One of the concerns with the old formula was the inability to hedge effectively. Some of the prior components did not have derivatives, while others had derivatives with limited liquidity. The new components may provide more hedging liquidity, but may fall short in terms of hedging accuracy.

Buyers could hedge their exposure using Brent and WTI, but there is “no way to hedge the K factor,” said John Auers with Turner, Mason, & Co.

“The K factor was what really determined the price anyway,” Auers said, adding that he believes refiners will get used to the volatility and hedge with their operations by changing crude slates as sweet-sour spreads ebb and flow.

Western Canadian Select has emerged as a key competitor to Maya in recent years and that may have played a role in the new OSP formula.
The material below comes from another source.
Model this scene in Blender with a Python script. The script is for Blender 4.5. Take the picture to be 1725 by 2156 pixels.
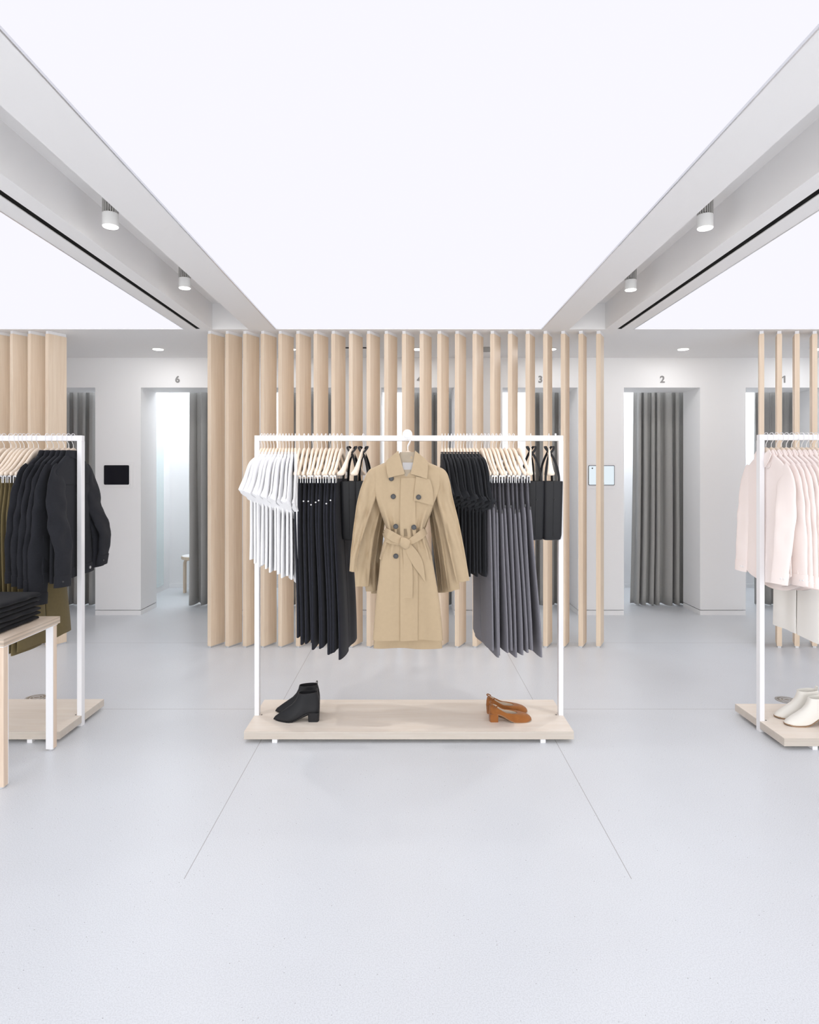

With an API density of about 22 and 3.7% sulfur content, WCS is ostensibly a similar barrel to Maya, although as a combination of over 25 different crude streams, quality consistency has been a concern. USGC complex refineries have more access to this Maya-competitor with increasing pipelines bringing crude from Canada to Cushing and ultimately the USGC.

“We believe heavy Canadian and Maya should trade at approximately the same value,” said Valero’s Gorder last week. “And if you look at where both WCS and Maya are trading today, they’re almost on top of each other, which is where we expect those to trade moving forward.”

WCS does not have an OSP, instead trading in the spot market at a differential to the calendar-month average of the front-month NYMEX light sweet crude futures contract (WTI CMA). With its heavy WTI Houston weighting, Maya’s new OSP formula for the US uses a component related to the NYMEX contract that underpins most WCS trade. For buyers considering both WCS and Maya, use of a WTI-based formula may provide clearer price signals than the more complex legacy formula.

WCS ex-Nederland was assessed Monday at a $5.70/b discount to the WTI CMA or $50.18/b.